▶
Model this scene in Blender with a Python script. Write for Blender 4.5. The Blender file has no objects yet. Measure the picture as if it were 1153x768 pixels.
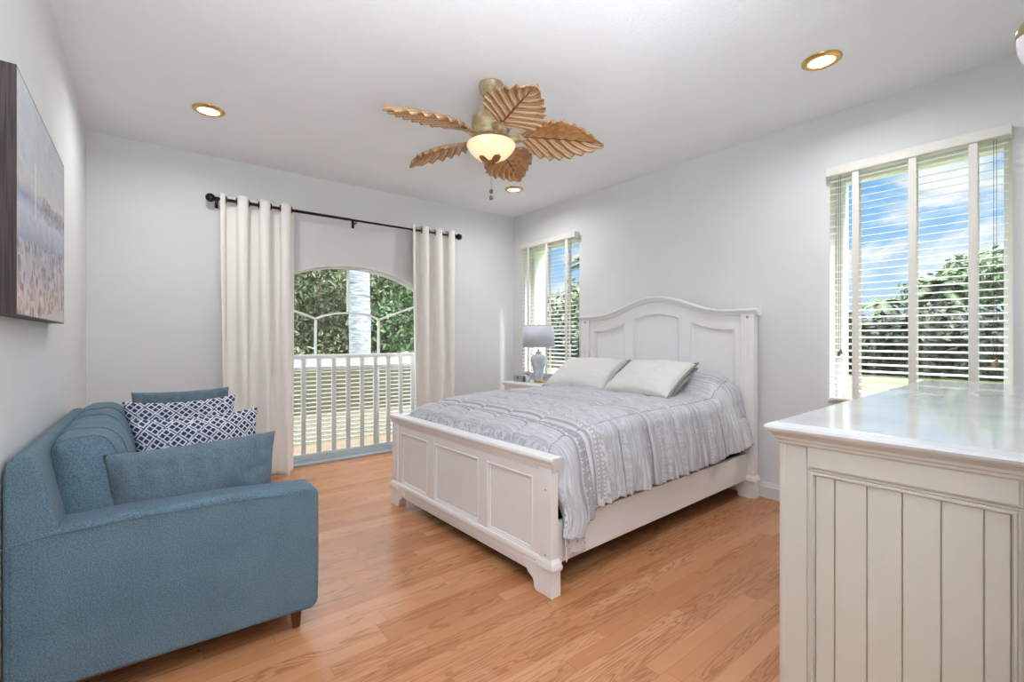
import bpy, bmesh, math, random
from math import sin, cos, pi, radians as R
from mathutils import Vector, Matrix, noise
C = bpy.context.scene.collection
SC = bpy.context.scene
# ------------------------------------------------------------ camera, sky, sun, exposure
XL, XR, YB, H, EYE = -0.34, 3.75, 4.72, 2.78, 1.22
YAW = 0.669
cd = bpy.data.cameras.new('camera'); cam = bpy.data.objects.new('camera', cd); C.objects.link(cam)
cam.location = (0, 0, EYE); cam.rotation_euler = (pi/2, 0, -YAW)
cd.sensor_width = 36; cd.lens = 524/1153*36; cd.shift_y = -2.8/1153; cd.clip_start = 0.02; cd.clip_end = 500
SC.camera = cam
SC.view_settings.view_transform = 'Standard'; SC.view_settings.look = 'None'
SC.view_settings.gamma = 1; SC.view_settings.use_curve_mapping = False
SC.view_settings.exposure = 0.12
SC.cycles.max_bounces = 10; SC.cycles.diffuse_bounces = 6; SC.cycles.transparent_max_bounces = 24
SC.cycles.sample_clamp_indirect = 6; SC.cycles.caustics_reflective = False; SC.cycles.caustics_refractive = False
SC.cycles.use_denoising = True

def s2l(c):
    return tuple(((x/255)/12.92 if x/255 <= .04045 else ((x/255+.055)/1.055)**2.4) for x in c)
# ---- node expression helper
class E:
    def __init__(s, t, k): s.t = t; s.k = k
    def m(s, op, b=None, c=None):
        n = s.t.nodes.new('ShaderNodeMath'); n.operation = op; s.t.links.new(s.k, n.inputs[0])
        for i, v in ((1, b), (2, c)):
            if v is None: continue
            if isinstance(v, E): s.t.links.new(v.k, n.inputs[i])
            else: n.inputs[i].default_value = v
        return E(s.t, n.outputs[0])
    def __add__(s, b): return s.m('ADD', b)
    def __sub__(s, b): return s.m('SUBTRACT', b)
    def __mul__(s, b): return s.m('MULTIPLY', b)
    def __truediv__(s, b): return s.m('DIVIDE', b)
    def __gt__(s, b): return s.m('GREATER_THAN', b)
    def __lt__(s, b): return s.m('LESS_THAN', b)
    def floor(s): return s.m('FLOOR')
    def frac(s): return s.m('FRACT')
    def abs(s): return s.m('ABSOLUTE')
    def sin(s): return s.m('SINE')
    def clamp(s):
        n = s.m('ADD', 0.0); n.k.node.use_clamp = True; return n
    def max(s, b): return s.m('MAXIMUM', b)
    def min(s, b): return s.m('MINIMUM', b)
    def pow(s, b): return s.m('POWER', b)
    def ss(s, a, b):
        n = s.t.nodes.new('ShaderNodeMapRange'); n.interpolation_type = 'SMOOTHSTEP'
        s.t.links.new(s.k, n.inputs[0]); n.inputs[1].default_value = a; n.inputs[2].default_value = b
        return E(s.t, n.outputs[0])
class T:
    def __init__(s, tree): s.t = tree
    def link(s, v, inp):
        if isinstance(v, E): s.t.links.new(v.k, inp)
        elif isinstance(v, (tuple, list)) and len(v) == 3 and inp.type == 'RGBA': inp.default_value = (*v, 1)
        else: inp.default_value = v
    def coord(s, kind='Object'):
        n = s.t.nodes.new('ShaderNodeTexCoord'); return E(s.t, n.outputs[kind])
    def sep(s, v):
        n = s.t.nodes.new('ShaderNodeSeparateXYZ'); s.t.links.new(v.k, n.inputs[0]); return [E(s.t, o) for o in n.outputs]
    def comb(s, x=0., y=0., z=0.):
        n = s.t.nodes.new('ShaderNodeCombineXYZ')
        for i, v in enumerate((x, y, z)): s.link(v, n.inputs[i])
        return E(s.t, n.outputs[0])
    def noise(s, vec=None, scale=5., detail=3., rough=.5, dist=0., color=False):
        n = s.t.nodes.new('ShaderNodeTexNoise')
        if vec is not None: s.t.links.new(vec.k, n.inputs['Vector'])
        n.inputs['Scale'].default_value = scale; n.inputs['Detail'].default_value = detail
        n.inputs['Roughness'].default_value = rough; n.inputs['Distortion'].default_value = dist
        return E(s.t, n.outputs['Color' if color else 'Fac'])
    def vor(s, vec, scale=5., feature='F1', out='Distance', rnd=1.0):
        n = s.t.nodes.new('ShaderNodeTexVoronoi'); n.feature = feature
        s.t.links.new(vec.k, n.inputs['Vector']); n.inputs['Scale'].default_value = scale
        n.inputs['Randomness'].default_value = rnd
        return E(s.t, n.outputs[out])
    def white(s, vec):
        n = s.t.nodes.new('ShaderNodeTexWhiteNoise'); n.noise_dimensions = '3D'
        s.t.links.new(vec.k, n.inputs['Vector']); return E(s.t, n.outputs['Value'])
    def mix(s, f, a, b):
        n = s.t.nodes.new('ShaderNodeMix'); n.data_type = 'RGBA'
        s.link(f, n.inputs[0]); s.link(a, n.inputs[6]); s.link(b, n.inputs[7]); return E(s.t, n.outputs[2])
    def ramp(s, f, stops, interp='LINEAR'):
        n = s.t.nodes.new('ShaderNodeValToRGB'); s.t.links.new(f.k, n.inputs[0]); cr = n.color_ramp
        cr.interpolation = interp
        while len(cr.elements) < len(stops): cr.elements.new(.5)
        for e, (p, c) in zip(cr.elements, stops): e.position = p; e.color = (*c, 1)
        return E(s.t, n.outputs[0])
    def bump(s, h, strength=.3, dist=.01):
        n = s.t.nodes.new('ShaderNodeBump'); n.inputs['Strength'].default_value = strength
        n.inputs['Distance'].default_value = dist; s.t.links.new(h.k, n.inputs['Height']); return E(s.t, n.outputs[0])
    def island(s):
        n = s.t.nodes.new('ShaderNodeNewGeometry'); return E(s.t, n.outputs['Random Per Island'])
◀
WHAT IS REQUIRED -> Repeat the material above verbatim, with no pictures in the output.

RESULT OF THE TASK ->
Model this scene in Blender with a Python script. Write for Blender 4.5. The Blender file has no objects yet. Measure the picture as if it were 1153x768 pixels.
import bpy, bmesh, math, random
from math import sin, cos, pi, radians as R
from mathutils import Vector, Matrix, noise
C = bpy.context.scene.collection
SC = bpy.context.scene
# ------------------------------------------------------------ camera, sky, sun, exposure
XL, XR, YB, H, EYE = -0.34, 3.75, 4.72, 2.78, 1.22
YAW = 0.669
cd = bpy.data.cameras.new('camera'); cam = bpy.data.objects.new('camera', cd); C.objects.link(cam)
cam.location = (0, 0, EYE); cam.rotation_euler = (pi/2, 0, -YAW)
cd.sensor_width = 36; cd.lens = 524/1153*36; cd.shift_y = -2.8/1153; cd.clip_start = 0.02; cd.clip_end = 500
SC.camera = cam
SC.view_settings.view_transform = 'Standard'; SC.view_settings.look = 'None'
SC.view_settings.gamma = 1; SC.view_settings.use_curve_mapping = False
SC.view_settings.exposure = 0.12
SC.cycles.max_bounces = 10; SC.cycles.diffuse_bounces = 6; SC.cycles.transparent_max_bounces = 24
SC.cycles.sample_clamp_indirect = 6; SC.cycles.caustics_reflective = False; SC.cycles.caustics_refractive = False
SC.cycles.use_denoising = True

def s2l(c):
    return tuple(((x/255)/12.92 if x/255 <= .04045 else ((x/255+.055)/1.055)**2.4) for x in c)
# ---- node expression helper
class E:
    def __init__(s, t, k): s.t = t; s.k = k
    def m(s, op, b=None, c=None):
        n = s.t.nodes.new('ShaderNodeMath'); n.operation = op; s.t.links.new(s.k, n.inputs[0])
        for i, v in ((1, b), (2, c)):
            if v is None: continue
            if isinstance(v, E): s.t.links.new(v.k, n.inputs[i])
            else: n.inputs[i].default_value = v
        return E(s.t, n.outputs[0])
    def __add__(s, b): return s.m('ADD', b)
    def __sub__(s, b): return s.m('SUBTRACT', b)
    def __mul__(s, b): return s.m('MULTIPLY', b)
    def __truediv__(s, b): return s.m('DIVIDE', b)
    def __gt__(s, b): return s.m('GREATER_THAN', b)
    def __lt__(s, b): return s.m('LESS_THAN', b)
    def floor(s): return s.m('FLOOR')
    def frac(s): return s.m('FRACT')
    def abs(s): return s.m('ABSOLUTE')
    def sin(s): return s.m('SINE')
    def clamp(s):
        n = s.m('ADD', 0.0); n.k.node.use_clamp = True; return n
    def max(s, b): return s.m('MAXIMUM', b)
    def min(s, b): return s.m('MINIMUM', b)
    def pow(s, b): return s.m('POWER', b)
    def ss(s, a, b):
        n = s.t.nodes.new('ShaderNodeMapRange'); n.interpolation_type = 'SMOOTHSTEP'
        s.t.links.new(s.k, n.inputs[0]); n.inputs[1].default_value = a; n.inputs[2].default_value = b
        return E(s.t, n.outputs[0])
class T:
    def __init__(s, tree): s.t = tree
    def link(s, v, inp):
        if isinstance(v, E): s.t.links.new(v.k, inp)
        elif isinstance(v, (tuple, list)) and len(v) == 3 and inp.type == 'RGBA': inp.default_value = (*v, 1)
        else: inp.default_value = v
    def coord(s, kind='Object'):
        n = s.t.nodes.new('ShaderNodeTexCoord'); return E(s.t, n.outputs[kind])
    def sep(s, v):
        n = s.t.nodes.new('ShaderNodeSeparateXYZ'); s.t.links.new(v.k, n.inputs[0]); return [E(s.t, o) for o in n.outputs]
    def comb(s, x=0., y=0., z=0.):
        n = s.t.nodes.new('ShaderNodeCombineXYZ')
        for i, v in enumerate((x, y, z)): s.link(v, n.inputs[i])
        return E(s.t, n.outputs[0])
    def noise(s, vec=None, scale=5., detail=3., rough=.5, dist=0., color=False):
        n = s.t.nodes.new('ShaderNodeTexNoise')
        if vec is not None: s.t.links.new(vec.k, n.inputs['Vector'])
        n.inputs['Scale'].default_value = scale; n.inputs['Detail'].default_value = detail
        n.inputs['Roughness'].default_value = rough; n.inputs['Distortion'].default_value = dist
        return E(s.t, n.outputs['Color' if color else 'Fac'])
    def vor(s, vec, scale=5., feature='F1', out='Distance', rnd=1.0):
        n = s.t.nodes.new('ShaderNodeTexVoronoi'); n.feature = feature
        s.t.links.new(vec.k, n.inputs['Vector']); n.inputs['Scale'].default_value = scale
        n.inputs['Randomness'].default_value = rnd
        return E(s.t, n.outputs[out])
    def white(s, vec):
        n = s.t.nodes.new('ShaderNodeTexWhiteNoise'); n.noise_dimensions = '3D'
        s.t.links.new(vec.k, n.inputs['Vector']); return E(s.t, n.outputs['Value'])
    def mix(s, f, a, b):
        n = s.t.nodes.new('ShaderNodeMix'); n.data_type = 'RGBA'
        s.link(f, n.inputs[0]); s.link(a, n.inputs[6]); s.link(b, n.inputs[7]); return E(s.t, n.outputs[2])
    def ramp(s, f, stops, interp='LINEAR'):
        n = s.t.nodes.new('ShaderNodeValToRGB'); s.t.links.new(f.k, n.inputs[0]); cr = n.color_ramp
        cr.interpolation = interp
        while len(cr.elements) < len(stops): cr.elements.new(.5)
        for e, (p, c) in zip(cr.elements, stops): e.position = p; e.color = (*c, 1)
        return E(s.t, n.outputs[0])
    def bump(s, h, strength=.3, dist=.01):
        n = s.t.nodes.new('ShaderNodeBump'); n.inputs['Strength'].default_value = strength
        n.inputs['Distance'].default_value = dist; s.t.links.new(h.k, n.inputs['Height']); return E(s.t, n.outputs[0])
    def island(s):
        n = s.t.nodes.new('ShaderNodeNewGeometry'); return E(s.t, n.outputs['Random Per Island'])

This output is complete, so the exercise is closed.